F1 Grand Prix of Belgium - Qualifying

Sebastian Vettel: Wütend auf Pirelli

(Foto: Charles Coates/Getty Images)

Sebastian Vettels Wut nach seinem Reifenschaden ist verständlich. Aber ist sie auch begründet? Der Fall zeigt, wie gefährlich es ist, immer mehr Risiko im Sport einzugehen.

Kommentar von René Hofmann

Sebastian Vettel hatte gerade den dritten Platz verpasst, mit dem er im Titelrennen geblieben wäre. Er hatte sich gerade aus seinem Ferrari geschält, an dem wenige Meter vor dem Ziel ohne Vorankündigung und ohne ersichtlichen Grund bei hohem Tempo ein Reifen geplatzt war. Vettel war frustriert und geschockt. Er wähnte sich sogar in Lebensgefahr. Seine Wutrede auf Reifenlieferant Pirelli - sie war verständlich. Aber war sie auch begründet?

Das ist die Schlüsselfrage, die der Große Preis von Belgien, das elfte von 19 Saisonrennen, aufgeworfen hat. Sollte Vettel Recht haben, sollten die Reifen wirklich ein Sicherheitsrisiko darstellen, wäre es fahrlässig, alle einfach weiterrasen zu lassen wie bisher. Für ein seriöses Urteil aber ist es noch zu früh. Noch gibt es nur Indizien. Und die sind alles andere als eindeutig. Bereits im Training hatte es einen ähnlichen Reifenschaden bei Hochgeschwindigkeit gegeben, dessen Grund Pirelli bis zum Start nicht zweifelsfrei herausfinden konnte. Trotz der Ungewissheit schickte Ferrari Vettel mit einer Reifen-strapazierenden und deshalb gewagten Einstopp-Strategie los. Es sieht so aus, als gebe es bei dem Konflikt keinen, dem nichts vorzuwerfen wäre.

Eines zeigt die Aufregung in jedem Fall jetzt schon: wie kniffelig es ist, für die Formel 1 Reifen herzustellen. Weil die Pneus die einzigen Teile sind, die eine Verbindung zwischen dem Auto und der Straße herstellen, ist ihr Einfluss enorm. Sind sie zu hart, schimpfen die Fahrer: Dann können sie nicht schnell um die Ecken pfeifen und verlieren die Freude am Fahren. Aber wehe, die Pneus sind nur ein bisschen zu fragil und drohen zu platzen. Dann befinden sich nicht nur die Protagonisten in Lebensgefahr, sondern auch für die Zuschauer entlang der Strecke wird es gefährlich.
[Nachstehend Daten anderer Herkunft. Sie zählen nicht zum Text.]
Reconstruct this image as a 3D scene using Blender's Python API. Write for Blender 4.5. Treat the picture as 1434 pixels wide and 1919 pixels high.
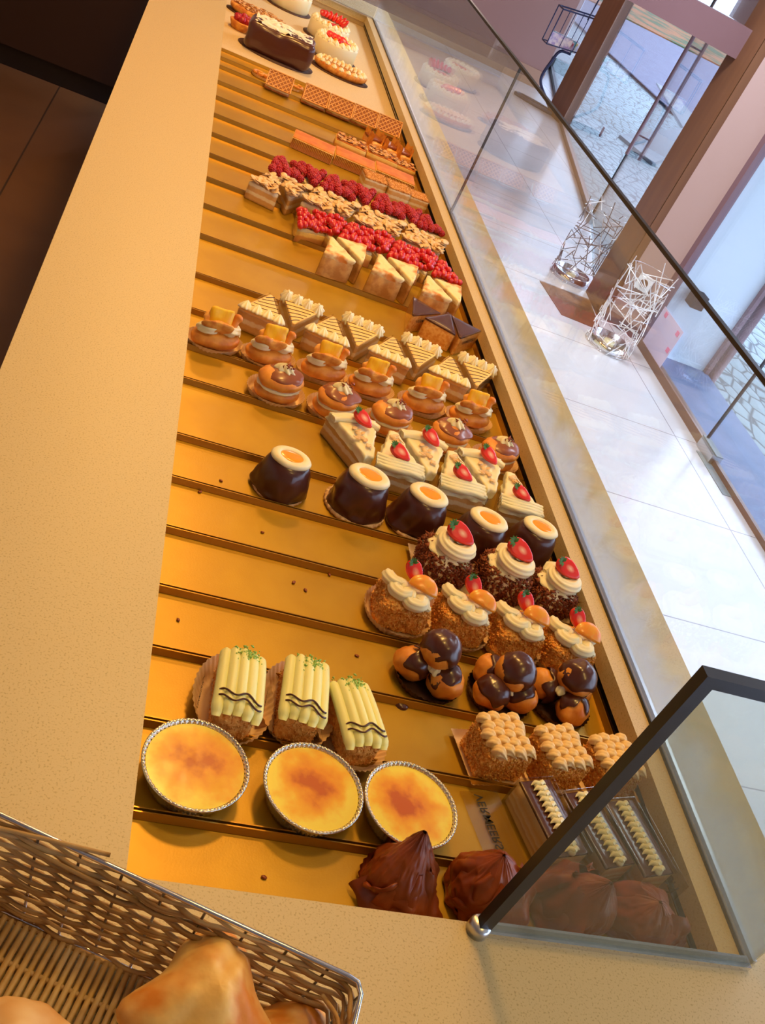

Wagnis ohne Wettbewerbsdruck

Pirelli ist nicht der erste Hersteller, der sich einer Sicherheitsdebatte stellen muss: Michelin ging es vor zehn Jahren genauso, als seine Produkte den Kräften nicht standhielten, die in Indianapolis in einer Steilkurve auf sie wirkten. Der entscheidende Unterschied dabei aber ist: Der französische Konzern hatte damals im Wettstreit mit seinem japanischen Konkurrenten Bridgestone zu viel riskiert, Pirelli ist seit vier Jahren als Allein-Ausrüster am Start. Sollte sich die Firma tatsächlich in einen roten Bereich hineingewagt haben, geschah das ohne Wettbewerbsdruck, allein im Streben, ihren Teil beizutragen zu möglichst abwechslungsreichen und spannenden Rennen - wie sie Fahrer, Teams, Veranstalter, Fans und Medien immer wieder fordern.

Egal, was die Analysen der Unfälle am Ende ergeben und welche Konsequenzen daraus gezogen werden, eines lehrt die Debatte damit schon jetzt: wie gefährlich und fragwürdig es in dem Sport ist, stets bis an die letzte Rille gehen zu wollen.